Hotels make up a significant portion of a company’s travel spend, but the hotel sector has emerged as a strategic partner to corporate customers thanks to willingness to negotiate rates for employee travelers. But here’s the problem: many times, a company’s negotiated hotel rate won’t appear at the time of booking and payment on company booking platforms or global distribution systems.
“It’s money left on the table,” said Suzanne Neufang, VP of the Americas at HRS Global Hotel Solutions.
Earlier this month, HRS released new research, conducted along with the Global Business Travel Association (GBTA) Foundation, that found it’s quite common for companies to miss out on discounted hotel rates, even after the effort to negotiate a better price.

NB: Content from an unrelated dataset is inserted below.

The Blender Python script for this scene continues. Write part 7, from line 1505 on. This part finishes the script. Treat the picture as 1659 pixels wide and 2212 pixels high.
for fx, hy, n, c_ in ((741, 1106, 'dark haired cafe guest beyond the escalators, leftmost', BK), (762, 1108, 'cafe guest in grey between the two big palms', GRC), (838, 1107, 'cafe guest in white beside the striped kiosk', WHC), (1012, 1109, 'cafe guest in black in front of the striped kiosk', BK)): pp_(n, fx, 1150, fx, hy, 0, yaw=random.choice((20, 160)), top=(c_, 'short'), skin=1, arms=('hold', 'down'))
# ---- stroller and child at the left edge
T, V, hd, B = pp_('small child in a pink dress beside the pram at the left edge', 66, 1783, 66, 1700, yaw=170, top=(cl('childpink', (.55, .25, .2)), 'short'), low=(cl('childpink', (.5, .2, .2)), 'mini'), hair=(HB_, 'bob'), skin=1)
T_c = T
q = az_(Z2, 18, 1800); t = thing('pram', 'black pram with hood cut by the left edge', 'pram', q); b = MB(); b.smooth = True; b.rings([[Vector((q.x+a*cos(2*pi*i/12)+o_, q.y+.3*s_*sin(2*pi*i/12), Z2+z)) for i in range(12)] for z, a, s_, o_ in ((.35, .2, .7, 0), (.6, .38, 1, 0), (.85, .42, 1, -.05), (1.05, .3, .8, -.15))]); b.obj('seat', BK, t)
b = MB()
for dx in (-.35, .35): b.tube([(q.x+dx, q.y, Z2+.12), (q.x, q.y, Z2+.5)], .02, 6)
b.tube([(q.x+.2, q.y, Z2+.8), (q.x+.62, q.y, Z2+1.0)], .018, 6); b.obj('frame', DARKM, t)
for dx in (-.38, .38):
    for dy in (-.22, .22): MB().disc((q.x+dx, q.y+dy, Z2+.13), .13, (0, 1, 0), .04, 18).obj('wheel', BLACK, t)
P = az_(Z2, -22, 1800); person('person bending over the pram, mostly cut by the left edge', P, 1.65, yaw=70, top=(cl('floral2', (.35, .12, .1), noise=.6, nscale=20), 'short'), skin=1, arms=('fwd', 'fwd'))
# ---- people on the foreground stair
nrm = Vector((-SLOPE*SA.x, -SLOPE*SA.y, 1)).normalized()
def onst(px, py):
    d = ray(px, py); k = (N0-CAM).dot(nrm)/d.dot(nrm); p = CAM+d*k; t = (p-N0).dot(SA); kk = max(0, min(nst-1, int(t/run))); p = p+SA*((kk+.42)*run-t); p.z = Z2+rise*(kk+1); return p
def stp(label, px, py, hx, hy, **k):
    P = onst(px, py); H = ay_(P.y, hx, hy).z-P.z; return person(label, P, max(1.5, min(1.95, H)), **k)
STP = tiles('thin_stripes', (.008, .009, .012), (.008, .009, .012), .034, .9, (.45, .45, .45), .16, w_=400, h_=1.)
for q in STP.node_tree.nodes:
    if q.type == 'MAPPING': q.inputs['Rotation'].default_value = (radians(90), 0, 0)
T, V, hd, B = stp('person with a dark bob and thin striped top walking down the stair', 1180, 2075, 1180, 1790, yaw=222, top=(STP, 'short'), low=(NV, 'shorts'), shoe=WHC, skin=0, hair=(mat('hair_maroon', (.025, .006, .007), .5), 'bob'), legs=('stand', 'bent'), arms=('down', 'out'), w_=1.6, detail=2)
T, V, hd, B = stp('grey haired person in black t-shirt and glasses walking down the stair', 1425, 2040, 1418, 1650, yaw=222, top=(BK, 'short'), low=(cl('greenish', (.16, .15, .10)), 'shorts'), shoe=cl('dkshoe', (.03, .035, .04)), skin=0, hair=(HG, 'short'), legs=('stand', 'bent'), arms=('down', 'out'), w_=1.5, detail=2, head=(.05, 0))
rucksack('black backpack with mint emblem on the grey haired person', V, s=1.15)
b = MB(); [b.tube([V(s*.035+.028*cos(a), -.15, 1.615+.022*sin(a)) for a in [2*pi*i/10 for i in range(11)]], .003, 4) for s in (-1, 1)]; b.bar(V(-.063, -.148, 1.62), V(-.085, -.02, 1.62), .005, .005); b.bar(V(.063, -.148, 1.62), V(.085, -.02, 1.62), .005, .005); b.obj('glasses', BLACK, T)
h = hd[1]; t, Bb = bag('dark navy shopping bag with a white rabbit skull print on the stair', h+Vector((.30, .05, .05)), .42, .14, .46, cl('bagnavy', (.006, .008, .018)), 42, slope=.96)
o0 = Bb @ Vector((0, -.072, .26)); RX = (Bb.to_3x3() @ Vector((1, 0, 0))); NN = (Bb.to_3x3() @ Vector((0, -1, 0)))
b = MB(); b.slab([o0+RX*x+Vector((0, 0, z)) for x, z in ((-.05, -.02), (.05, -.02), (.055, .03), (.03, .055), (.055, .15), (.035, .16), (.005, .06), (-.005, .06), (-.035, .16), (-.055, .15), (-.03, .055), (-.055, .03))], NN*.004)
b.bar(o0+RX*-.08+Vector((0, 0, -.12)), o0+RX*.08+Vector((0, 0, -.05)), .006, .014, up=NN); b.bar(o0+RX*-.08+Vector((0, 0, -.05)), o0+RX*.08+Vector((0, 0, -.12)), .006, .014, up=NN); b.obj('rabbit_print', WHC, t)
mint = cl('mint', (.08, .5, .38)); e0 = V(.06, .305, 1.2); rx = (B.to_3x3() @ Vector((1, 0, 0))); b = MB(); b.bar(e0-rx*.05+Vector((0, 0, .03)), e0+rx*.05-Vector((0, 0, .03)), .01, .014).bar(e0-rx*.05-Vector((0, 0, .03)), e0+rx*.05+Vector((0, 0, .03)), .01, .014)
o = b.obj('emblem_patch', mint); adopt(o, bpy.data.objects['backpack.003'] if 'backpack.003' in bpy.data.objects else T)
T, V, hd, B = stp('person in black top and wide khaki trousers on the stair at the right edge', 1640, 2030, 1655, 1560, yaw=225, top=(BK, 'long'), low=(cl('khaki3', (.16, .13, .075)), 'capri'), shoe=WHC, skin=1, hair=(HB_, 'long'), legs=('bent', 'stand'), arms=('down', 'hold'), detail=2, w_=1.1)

Worse, researchers found many companies are using manual processes to audit hotel prices and to use those negotiated rates, making it more difficult for a business to identify when it’s losing out on savings.
Around the world, 86 percent of corporate travel managers told researchers that they audit their hotel contract information, which includes negotiated rates. But that auditing is infrequent, with just 3 percent reporting that they audit this information every week.
Nearly half of survey respondents said they manually audit this information too, and, according to HRS, 17 percent of those audits contain an error. On average, a lack of auditing, and a lack of automation in the process, means businesses pay 14 percent more than their negotiated hotel rates.
According to Neufang, hotel spend makes up about 27 percent of overall travel costs, so missing out on savings has a significant impact on bottom lines. But the issues of auditing and missed savings have been around for years, she said.
A manual approach to the issue is one of the biggest errors a company can make.
“A few times a year — maybe once a year — a travel manager will go into their online booking tool and look for a hotel at a random date to see if the [negotiated] hotel rate was loaded in,” she explained. For companies with hundreds of properties with negotiated rates, those random checks are hardly thorough, she added.
Automated solutions can provide the accuracy and thoroughness needed to ensure negotiated hotel rates are used, but as with any technologies, companies can face resistance when it comes to adopting new solutions. According to the HRS executive, deploying a better auditing service for this purpose makes for such an easy way to save money that it’s difficult to imagine a business would be reluctant to get on board. The problem, though, is that businesses don’t have the visibility into the error of their ways to initiate a change.
“I think it’s quite obvious that hotel managers don’t understand the implications of this, and probably their bosses don’t either,” Neufang said. “Otherwise, they wouldn’t still be doing this. They’re busy focusing on other things instead of this, which leads to a direct bottom line impact.”
Adopting electronic payments technologies can also help a company in its broader efforts to manage hotel spend, but Neufang noted that there must be the technologies in place to make that happen too.
“It’s a bit of a myth that electronic payments data is foolproof,” she said. “It’s still up to the credit card company to digitize more of that Level 3 data.”
She added that HRS supports the use of virtual cards for corporate hotel payments, which can enhance fraud protection. The company also digitizes invoices to augment the data pool from which an organization can analyze its spend on hotels. Technology can boost accuracy rates when payment and invoice data is captured, and that information can be quite helpful in analyzing use of negotiated hotel rates, too, the executive noted — and to identify geographic regions that may be calling for a negotiated program between hotels and companies. Further, she added, that information can be looked at historically to assess how often a business actually captured its negotiated hotel rates.
“That kind of data is so precious within the management of a program,” she said. “Payments is the virtuous end to the cycle of hotel stay — it’s very important to have good payment data.”